米国債の大量保有国である中国は保有分の売りを加速していますし、日本も円安対策で保有米国債を売却しています。日本の生保等の機関投資家も今年に入って米国債の売却を始めていますし、下半期も引き続き売却の方向となっていますから、米国債の大口買い手であった日中が売りに転換したことで、債券市場の需給関係は更に悪化していると考えられます。
このため米国債価格の下落は止まりませんから、FRBは利上げをせざるを得なかったとも言えます。
米国債価格が下落しているにも拘わらず、ドル高というのも奇妙ですが、この辺の実態はよく分かりません。

米国の金利が短期でこれだけ変動すれば、色々な所に弊害が及びます。 英国のように国債暴落によって年金基金が行き詰ってしまい、急遽英国の中央銀行が国債買い入れを行ったように、米国も米国債の買入を余儀なくされる可能性もあります。
このような事態になれば、無秩序な金融政策によって世界の債券市場は大崩れしてしまい、下手をすれば金融崩壊も招きかねません。
欧米の国債価格の下落は世界中の機関投資家に損失を与えますから、その結果金融機関の破綻も起こります。
今は非常に際どい状況にあるとも言えますが、一方で日本国債は日銀のイールドカーブコントロールによって、10年債は0.25%が上限になっていることで、機関投資家間の取引が成立しない日も増えています。

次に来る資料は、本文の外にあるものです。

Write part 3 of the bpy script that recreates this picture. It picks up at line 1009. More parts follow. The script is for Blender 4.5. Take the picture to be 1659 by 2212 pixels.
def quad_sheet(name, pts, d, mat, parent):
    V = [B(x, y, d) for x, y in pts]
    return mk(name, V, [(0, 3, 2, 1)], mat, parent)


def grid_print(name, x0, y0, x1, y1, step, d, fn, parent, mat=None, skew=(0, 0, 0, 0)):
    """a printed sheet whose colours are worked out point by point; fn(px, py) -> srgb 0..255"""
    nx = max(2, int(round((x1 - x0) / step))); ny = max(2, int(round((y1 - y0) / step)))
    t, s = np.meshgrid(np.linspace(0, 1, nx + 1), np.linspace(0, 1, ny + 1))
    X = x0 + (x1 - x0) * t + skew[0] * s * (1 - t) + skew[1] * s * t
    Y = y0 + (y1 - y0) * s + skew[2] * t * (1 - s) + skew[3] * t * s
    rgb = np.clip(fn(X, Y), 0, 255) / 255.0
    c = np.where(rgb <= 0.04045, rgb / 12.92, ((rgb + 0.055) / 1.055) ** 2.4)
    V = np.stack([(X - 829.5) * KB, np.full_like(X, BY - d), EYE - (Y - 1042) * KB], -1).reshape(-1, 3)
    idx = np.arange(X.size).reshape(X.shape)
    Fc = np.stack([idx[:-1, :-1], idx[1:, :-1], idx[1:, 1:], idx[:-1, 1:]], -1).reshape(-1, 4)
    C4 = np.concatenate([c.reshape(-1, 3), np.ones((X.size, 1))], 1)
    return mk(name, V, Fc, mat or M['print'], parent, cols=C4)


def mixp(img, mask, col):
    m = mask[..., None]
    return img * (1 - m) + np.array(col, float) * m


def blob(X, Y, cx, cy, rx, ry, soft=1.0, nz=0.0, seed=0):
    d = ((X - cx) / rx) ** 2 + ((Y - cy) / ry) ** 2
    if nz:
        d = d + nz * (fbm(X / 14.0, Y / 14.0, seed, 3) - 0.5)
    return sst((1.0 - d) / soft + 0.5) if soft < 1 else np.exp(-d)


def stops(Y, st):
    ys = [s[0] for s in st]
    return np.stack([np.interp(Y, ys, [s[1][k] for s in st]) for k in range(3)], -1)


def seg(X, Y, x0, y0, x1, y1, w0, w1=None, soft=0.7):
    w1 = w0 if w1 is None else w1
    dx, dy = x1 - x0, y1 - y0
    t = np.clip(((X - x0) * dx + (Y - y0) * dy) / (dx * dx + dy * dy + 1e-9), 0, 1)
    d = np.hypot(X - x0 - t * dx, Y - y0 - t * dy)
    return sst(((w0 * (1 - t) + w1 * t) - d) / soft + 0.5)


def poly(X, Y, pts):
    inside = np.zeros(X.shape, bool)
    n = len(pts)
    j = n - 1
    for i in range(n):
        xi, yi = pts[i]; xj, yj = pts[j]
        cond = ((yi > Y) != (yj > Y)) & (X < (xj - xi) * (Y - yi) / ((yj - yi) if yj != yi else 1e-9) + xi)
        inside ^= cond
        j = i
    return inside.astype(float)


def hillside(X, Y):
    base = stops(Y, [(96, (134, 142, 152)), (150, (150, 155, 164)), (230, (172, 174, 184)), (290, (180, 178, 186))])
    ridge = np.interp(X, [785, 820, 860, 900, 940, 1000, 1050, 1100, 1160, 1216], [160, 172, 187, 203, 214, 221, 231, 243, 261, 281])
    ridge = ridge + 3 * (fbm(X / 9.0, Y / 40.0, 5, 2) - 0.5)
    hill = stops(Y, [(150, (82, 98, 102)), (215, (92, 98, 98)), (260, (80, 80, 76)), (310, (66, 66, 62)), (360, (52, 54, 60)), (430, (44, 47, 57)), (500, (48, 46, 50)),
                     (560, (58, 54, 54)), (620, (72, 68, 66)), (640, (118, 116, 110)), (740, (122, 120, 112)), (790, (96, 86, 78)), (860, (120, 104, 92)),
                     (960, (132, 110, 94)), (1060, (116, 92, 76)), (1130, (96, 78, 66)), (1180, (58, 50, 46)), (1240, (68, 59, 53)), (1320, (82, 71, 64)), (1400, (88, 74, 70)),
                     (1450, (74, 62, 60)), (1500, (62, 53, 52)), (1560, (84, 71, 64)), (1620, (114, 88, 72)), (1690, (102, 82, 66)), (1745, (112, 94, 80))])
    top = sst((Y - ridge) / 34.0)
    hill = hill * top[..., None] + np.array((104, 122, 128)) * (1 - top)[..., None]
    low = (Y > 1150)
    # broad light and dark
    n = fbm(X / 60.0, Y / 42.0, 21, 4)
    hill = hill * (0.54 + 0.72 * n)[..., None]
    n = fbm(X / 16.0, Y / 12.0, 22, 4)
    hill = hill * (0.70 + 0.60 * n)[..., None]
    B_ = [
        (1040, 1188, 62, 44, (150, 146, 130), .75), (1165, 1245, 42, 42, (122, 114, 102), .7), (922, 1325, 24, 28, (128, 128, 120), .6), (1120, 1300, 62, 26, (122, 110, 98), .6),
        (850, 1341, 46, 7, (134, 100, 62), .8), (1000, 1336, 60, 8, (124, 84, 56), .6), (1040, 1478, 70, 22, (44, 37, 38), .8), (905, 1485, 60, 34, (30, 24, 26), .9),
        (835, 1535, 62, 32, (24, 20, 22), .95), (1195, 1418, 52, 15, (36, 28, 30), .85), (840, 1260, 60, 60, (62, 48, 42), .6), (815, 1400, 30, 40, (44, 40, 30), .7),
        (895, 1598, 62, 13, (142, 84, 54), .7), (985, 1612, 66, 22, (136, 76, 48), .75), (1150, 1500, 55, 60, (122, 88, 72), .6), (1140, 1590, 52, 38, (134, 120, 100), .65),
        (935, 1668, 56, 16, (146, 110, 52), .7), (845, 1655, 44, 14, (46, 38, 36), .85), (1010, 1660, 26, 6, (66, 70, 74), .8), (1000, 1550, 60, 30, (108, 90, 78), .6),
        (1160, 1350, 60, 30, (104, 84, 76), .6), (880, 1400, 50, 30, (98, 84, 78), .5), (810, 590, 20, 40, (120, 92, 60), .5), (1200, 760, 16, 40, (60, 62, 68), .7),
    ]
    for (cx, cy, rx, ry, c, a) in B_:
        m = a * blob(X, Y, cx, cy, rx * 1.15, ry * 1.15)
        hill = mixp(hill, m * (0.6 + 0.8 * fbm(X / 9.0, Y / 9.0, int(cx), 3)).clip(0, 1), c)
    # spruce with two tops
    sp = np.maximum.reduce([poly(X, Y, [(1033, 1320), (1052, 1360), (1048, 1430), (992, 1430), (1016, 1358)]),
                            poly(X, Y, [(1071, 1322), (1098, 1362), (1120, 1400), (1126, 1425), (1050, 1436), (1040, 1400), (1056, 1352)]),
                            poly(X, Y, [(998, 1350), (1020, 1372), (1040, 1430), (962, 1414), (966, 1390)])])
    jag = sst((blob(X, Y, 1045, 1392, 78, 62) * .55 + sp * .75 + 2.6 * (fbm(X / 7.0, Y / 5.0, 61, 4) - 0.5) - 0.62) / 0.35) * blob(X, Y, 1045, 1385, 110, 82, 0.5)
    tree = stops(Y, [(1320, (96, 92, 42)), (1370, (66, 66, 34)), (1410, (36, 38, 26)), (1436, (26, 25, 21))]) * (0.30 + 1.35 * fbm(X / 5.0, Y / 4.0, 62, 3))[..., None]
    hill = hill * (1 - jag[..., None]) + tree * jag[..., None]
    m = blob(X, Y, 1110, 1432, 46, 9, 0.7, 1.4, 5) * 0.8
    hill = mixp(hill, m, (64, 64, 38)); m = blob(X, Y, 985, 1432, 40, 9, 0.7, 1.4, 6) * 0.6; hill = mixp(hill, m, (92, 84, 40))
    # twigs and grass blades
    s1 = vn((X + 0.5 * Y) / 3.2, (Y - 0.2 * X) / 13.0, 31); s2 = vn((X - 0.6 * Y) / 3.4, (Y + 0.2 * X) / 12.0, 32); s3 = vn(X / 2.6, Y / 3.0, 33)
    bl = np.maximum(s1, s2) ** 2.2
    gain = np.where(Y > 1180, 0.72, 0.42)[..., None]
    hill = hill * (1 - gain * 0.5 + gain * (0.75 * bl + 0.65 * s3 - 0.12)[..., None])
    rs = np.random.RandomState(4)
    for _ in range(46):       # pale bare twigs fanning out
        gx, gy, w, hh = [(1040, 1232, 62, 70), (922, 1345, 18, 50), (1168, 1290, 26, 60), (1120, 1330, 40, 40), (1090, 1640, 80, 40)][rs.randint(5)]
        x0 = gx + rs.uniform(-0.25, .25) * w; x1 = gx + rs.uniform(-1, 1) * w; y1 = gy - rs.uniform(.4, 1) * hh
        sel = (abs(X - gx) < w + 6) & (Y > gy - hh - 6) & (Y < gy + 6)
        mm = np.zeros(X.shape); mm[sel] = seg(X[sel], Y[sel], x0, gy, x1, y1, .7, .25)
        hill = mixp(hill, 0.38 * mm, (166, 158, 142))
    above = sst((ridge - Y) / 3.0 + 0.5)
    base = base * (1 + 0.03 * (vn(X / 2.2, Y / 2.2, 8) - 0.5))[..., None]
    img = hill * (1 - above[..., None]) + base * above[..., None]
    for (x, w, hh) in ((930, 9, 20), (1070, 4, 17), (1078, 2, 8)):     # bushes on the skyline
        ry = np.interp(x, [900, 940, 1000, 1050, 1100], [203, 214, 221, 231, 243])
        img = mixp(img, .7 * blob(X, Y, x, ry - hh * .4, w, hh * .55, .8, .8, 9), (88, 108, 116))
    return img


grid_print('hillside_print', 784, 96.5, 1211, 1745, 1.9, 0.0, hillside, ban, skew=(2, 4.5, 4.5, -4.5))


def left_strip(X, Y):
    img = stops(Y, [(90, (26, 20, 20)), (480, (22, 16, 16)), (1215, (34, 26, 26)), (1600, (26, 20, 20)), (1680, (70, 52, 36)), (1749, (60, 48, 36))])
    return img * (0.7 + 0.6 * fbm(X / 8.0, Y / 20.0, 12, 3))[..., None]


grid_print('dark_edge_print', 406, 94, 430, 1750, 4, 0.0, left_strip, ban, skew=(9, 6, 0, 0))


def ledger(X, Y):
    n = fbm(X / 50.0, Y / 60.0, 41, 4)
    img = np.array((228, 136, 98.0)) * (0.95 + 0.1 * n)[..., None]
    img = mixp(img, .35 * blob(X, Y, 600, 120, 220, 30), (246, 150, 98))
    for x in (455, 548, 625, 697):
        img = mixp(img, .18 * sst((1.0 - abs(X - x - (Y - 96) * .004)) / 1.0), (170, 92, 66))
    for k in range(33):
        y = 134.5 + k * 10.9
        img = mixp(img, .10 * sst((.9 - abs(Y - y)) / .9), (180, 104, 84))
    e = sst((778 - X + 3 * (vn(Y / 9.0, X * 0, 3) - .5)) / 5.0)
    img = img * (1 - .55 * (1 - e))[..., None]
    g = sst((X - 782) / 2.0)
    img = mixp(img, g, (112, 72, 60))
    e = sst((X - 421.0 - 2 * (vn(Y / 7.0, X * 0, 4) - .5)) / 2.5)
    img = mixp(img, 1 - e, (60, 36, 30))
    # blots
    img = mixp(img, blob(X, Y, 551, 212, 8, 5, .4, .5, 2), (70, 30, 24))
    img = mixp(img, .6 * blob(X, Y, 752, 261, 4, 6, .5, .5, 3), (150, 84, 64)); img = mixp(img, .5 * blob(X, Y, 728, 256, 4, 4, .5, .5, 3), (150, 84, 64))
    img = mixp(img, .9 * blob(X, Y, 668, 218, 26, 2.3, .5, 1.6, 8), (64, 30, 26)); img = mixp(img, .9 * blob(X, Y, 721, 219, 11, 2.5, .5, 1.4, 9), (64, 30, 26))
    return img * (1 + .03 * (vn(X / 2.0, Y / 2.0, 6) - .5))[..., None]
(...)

それでも欧米に比べれば、日本は未だ穏便でインフレ率も2.8%とそれ程高くはありません。ここの所の日本政府の発表は信用が出来ませんので、実態はもう少しインフレが進んでいるのかも知れませんが、日々の買い物で価格が大きく上昇している感覚はありません。(欧米では日々の買い物でインフレが実感できるようです)

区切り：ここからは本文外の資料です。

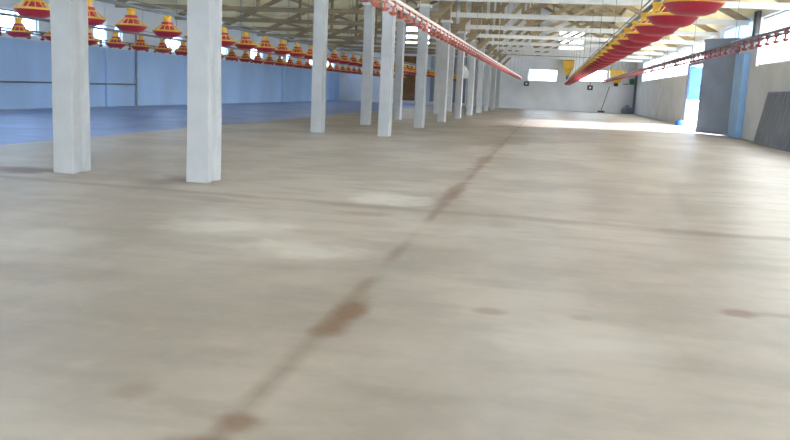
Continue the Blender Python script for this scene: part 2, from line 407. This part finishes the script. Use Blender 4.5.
# ------------------------------------------------------------------ columns
def column_shaft(h=2.78):
    w, d, fl, wb = .205, .28, .08, .09           # flange width, depth, flange thickness, web
    ring = [(-w/2, -d/2), (w/2, -d/2), (w/2, -d/2+fl), (wb/2+.03, -d/2+fl+.025), (wb/2+.03, d/2-fl-.025), (w/2, d/2-fl), (w/2, d/2),
            (-w/2, d/2), (-w/2, d/2-fl), (-wb/2-.03, d/2-fl-.025), (-wb/2-.03, -d/2+fl+.025), (-w/2, -d/2+fl)]
    bm = bmesh.new(); rs = []
    zs = [0, .03, .5, 1.0, 1.5, 2.0, 2.5, h]
    for z in zs:
        j = lambda: random.uniform(-.004, .004)
        rs.append([bm.verts.new((x + j(), y + j(), z)) for x, y in ring])
    for a, b in zip(rs, rs[1:]):
        for k in range(12): bm.faces.new((a[k], a[(k+1) % 12], b[(k+1) % 12], b[k]))
    bm.faces.new(rs[0][::-1]); bm.faces.new(rs[-1])
    return bm
cols = [6.72] + BAYS
proto = None
for X, row in ((-3.0, 'right-hand'), (-4.3, 'left-hand')):
    for k, y in enumerate(cols):
        lab = 'whitewashed grooved concrete column, %s%s in the %s row' % (ORD[k], '' if k == 0 else ' from the camera', row)
        if X < -4 and k == 0: lab = 'whitewashed grooved concrete column, nearest in the left-hand row, brown stain at its foot'
        if proto is None:
            proto = thing('concrete_column', lab, 'column', (X, y, 0), 'whitewashed columns along the barn')
            obj('shaft', column_shaft(), 'column', proto, bevel=.006)
            bm = bmesh.new(); box(bm, -.15, .15, -.18, .18, 2.78, 2.84); obj('cap_plate', bm, 'tie', proto)
        else:
            dup(proto, (X, y, 0), lab, 'whitewashed columns along the barn')

# ------------------------------------------------------------------ roof trusses (one above each pair of columns)
def truss():
    t = thing('roof_truss', '', 'roof truss', (0, 0, 0), 'roof trusses across the barn')
    def part(n, a, b, w, h, m):
        bm = bmesh.new(); bar(bm, a, b, w, h); obj(n, bm, m, t)
    ro = .20
    part('rafter', (XR - .02, 0, roof_z(XR - .02) - ro), (XM, 0, ZR - ro), .09, .16, 'wood')
    part('rafter', (XL + .02, 0, roof_z(XL + .02) - ro), (XM, 0, ZR - ro), .09, .16, 'wood')
    part('tie_beam', (-2.9, 0, 3.0), (XR - .01, 0, 3.0), .10, .13, 'tie')
    part('tie_beam', (XL + .01, 0, 3.0), (-4.4, 0, 3.0), .10, .13, 'wood')
    part('tie_beam', (-4.4, 0, 3.0), (-2.9, 0, 3.0), .12, .16, 'wood')
    for x in (-3.0, -4.3):
        part('post', (x, 0, 2.84), (x, 0, roof_z(x) - ro - .05), .18, .18, 'wood')
    part('knee_brace', (-2.95, .10, 2.35), (-.9, .10, 4.6), .06, .14, 'wood')
    part('strut', (-.9, 0, 3.06), (-.9, 0, roof_z(-.9) - ro), .08, .12, 'wood')
    part('strut', (-.9, 0, 3.06), (2.0, 0, roof_z(2.0) - ro), .07, .12, 'wood')
    part('strut', (-8.6, 0, 3.06), (-8.6, 0, roof_z(-8.6) - ro), .08, .12, 'wood')
    return t
tp = truss()
for k, y in enumerate(BAYS):
    lab = 'timber roof truss with white tie beam on the %s column pair from the camera' % ORD[k + 1]
    if k == 0: tp.location = (0, y, 0); tp['label'] = lab
    else: dup(tp, (0, y, 0), lab)

# ------------------------------------------------------------------ feeder lines
def feeder_pipe(X, y0, y1, z, label):
    t = thing('feeder_pipe', label, 'feeder pipe', (X, 0, z), 'feeder pipes hung from the roof')
    bm = bmesh.new(); tube(bm, [(0, y0, 0), (0, y1, 0)], .024, 10); obj('auger_tube', bm, 'galv', t, smooth=True)
    bm = bmesh.new(); bar(bm, (0, y0, .075), (0, y1, .075), .012, .012); obj('guard_wire', bm, 'galv', t)
    y = y0 + 1.5
    while y < y1:
        bm = bmesh.new(); tube(bm, [(0, y, 0), (0, y, roof_z(X) - z - .02)], .006, 5); obj('suspension_cord', bm, 'cord', t)
        y += 4.08
    return t
feeder_pipe(.95, -4, 48.95, 1.84, 'steel feeder pipe carrying the right-hand row of red pans')
feeder_pipe(-5.5, -4, 49.0, 1.81, 'steel feeder pipe just left of the columns carrying red pans')
feeder_pipe(-8.7, -4, 49.0, 1.79, 'steel feeder pipe nearer the left wall carrying red pans')

def make_pan():
    t = thing('feeder_pan', '', 'feeder pan')
    # pan origin at the pipe axis; hangs .33 below
    bm = bmesh.new()
    lathe(bm, [(.02, -.335), (.10, -.335), (.155, -.315), (.20, -.265), (.206, -.262), (.206, -.256), (.198, -.256), (.15, -.300), (.09, -.318), (.02, -.318)], 28)
    obj('dish', bm, 'red', t, smooth=True)
    bm = bmesh.new()                       # yellow rim and ribbed grille
    lathe(bm, [(.185, -.262), (.212, -.258), (.214, -.244), (.20, -.236), (.180, -.240)], 28, close=False)
    for k in range(14):
        a = 2 * math.pi * k / 14
        bar(bm, (.195 * math.cos(a), .195 * math.sin(a), -.242), (.098 * math.cos(a), .098 * math.sin(a), -.165), .008, .008)
    lathe(bm, [(.088, -.178), (.102, -.168), (.096, -.155), (.08, -.158)], 20, close=False)
    obj('grille', bm, 'yellow', t, smooth=True)
    bm = bmesh.new(); lathe(bm, [(.13, -.30), (.11, -.22), (.088, -.165), (.08, -.12), (.045, -.112)], 20); obj('feed_cone', bm, 'red', t, smooth=True)
    bm = bmesh.new(); lathe(bm, [(.056, -.125), (.052, -.06), (.062, -.05), (.062, -.03), (.03, -.025)], 16); obj('drop_tube', bm, 'yellow', t, smooth=True)
    return t
pan = make_pan(); used = False
for X, z, ys, where, grp in (
        (.95, 1.84, [5.15 + 1.0 * k for k in range(44)], 'right-hand feeder line', 'feeder pans on the right-hand line'),
        (-5.5, 1.81, [7.95 + 1.025 * k for k in range(40)], 'feeder line left of the columns', 'feeder pans on the middle line'),
        (-8.7, 1.79, [12.15 + 1.015 * k for k in range(36)], 'feeder line nearer the left wall', 'feeder pans on the left line')):
    for k, y in enumerate(ys):
        if k < 20: lab = 'red feeder pan, %s%s on the %s' % (ORD[k], '' if k == 0 else ' from the camera', where)
        else: lab = 'small distant feeder pan far along the %s' % where
        if not used:
            pan.location = (X, y, z); pan['label'] = lab; pan['group'] = grp; used = True
        else: dup(pan, (X, y, z), lab, grp)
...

冷静に欧米の債券市場をみれば、危険な兆候がいくつも出ていますので、何れは金融崩壊するのではという観測もかなり出始めています。

私もその予測していますが、更に深刻な問題として、既にドルの信頼が崩れているのではないかという懸念です。ドル高と称して、円・人民元・ポンド等が通貨安になっていますが、その大本であるドルの信頼が無くなっているとすれば、世界の主要通貨は全て信頼を失っていると考えることが出来ます。
ドルやポンド、ユーロは支払い手段としては弱くなっていて、決済手段としての利用が制限されたことで、欧米はインフレを起こしていると見ることも出来ます。石油や天然ガスもドルやポンド、ユーロでは新規購入が出来ないのではとも疑ってしまいます。これが本当だとしたらとんでもない事ですが、今は何が起こってもおかしくない時代とも言えますので、色々な可能性を頭に入れておく必要がありそうです。